Who is Patrick Minford - the economist cited by both Liz Truss and Margaret Thatcher?

Patrick Minford (l) with Kenneth Clarke and  the then chancellor’s other economic excerts in 1996  (Reuters)
Patrick Minford (l) with Kenneth Clarke and the then chancellor’s other economic excerts in 1996 (Reuters)

Patrick Minford has been publicly making the case for radical tax cutting for more than 40 years. So it is little wonder that he was cited by Liz Truss as an economist who backed her economic strategy.

But it is not the first time that the veteran 79-year-old Cardiff Business School professor has been wheeled out in support of apparently unpopular policy choices by senior Conservative politicians.

He first came to public prominence in 1981 in the depths of the recession triggered by Margaret Thatcher and Chancellor Sir Geoffrey Howe’s tough monetarist policies.

As the unemployment rate soared and entire industries crashed a group of 364 economists wrote to The Times to condemn Sir Geoffrey’s 1981 Budget.

Asked in the Commons which economists backed her approach which appeared to be having such disastrous consequences, she named Mr Minford and fellow monetarist Alan Walters - who famously went on to play a pivotal role in the resignation of another Tory Chancellor Nigel Lawson eight years later.

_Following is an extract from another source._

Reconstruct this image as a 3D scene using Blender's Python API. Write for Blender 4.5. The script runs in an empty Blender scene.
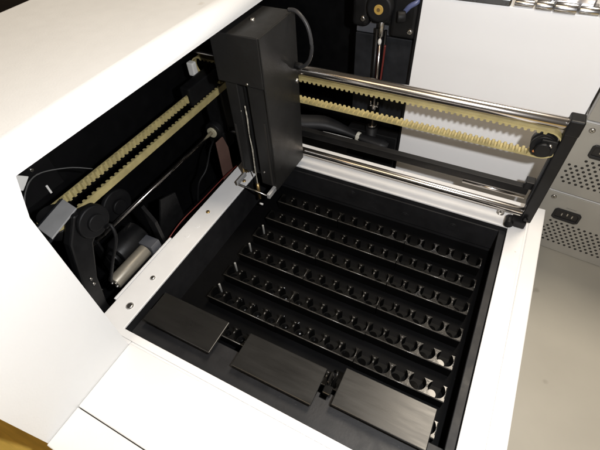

He remained close to Mrs Thatcher all her life and was invited to her funeral in 2013.

Mr Minford, a pioneer of the rational expectations theory of the economy being developed at Liverpool University, has always claimed that subsequent events proved that Mrs Thatcher was right to stick to her guns.

In a recent newspaper article he wrote: “The tough curbs on spending and borrowing imposed by Mrs Thatcher at the start of the 1980s were right for that time and they worked. By the end of that decade Britain was no longer the ‘sick man of Europe’ and living standards were rising.”

The fervent Brexiteer argues that the British economy is now in much better shape and could withstand the increase in borrowing needed to fund the expensive tax cuts proposed by the Tory party leadership candidate.

More recently he has been in another minority group as one few high-profile economists arguing the case for Britain’s split with Brussels.

He drew criticism when his “Economists for Brexit” group published a modelling exercise claiming that if the UK left the EU without a trade deal and unilaterally dropped all tariff barriers on imports the country’s GDP could be boosted by 4 per cent.

The findings were starkly out of line with most other models showing that a hard Brexit would hobble the British economy. But throughout his career Minford has never shied away from being the outlier. If Liz Truss makes it to Downing Street he may find himself at the heart of policy making by another “Iron Lady.”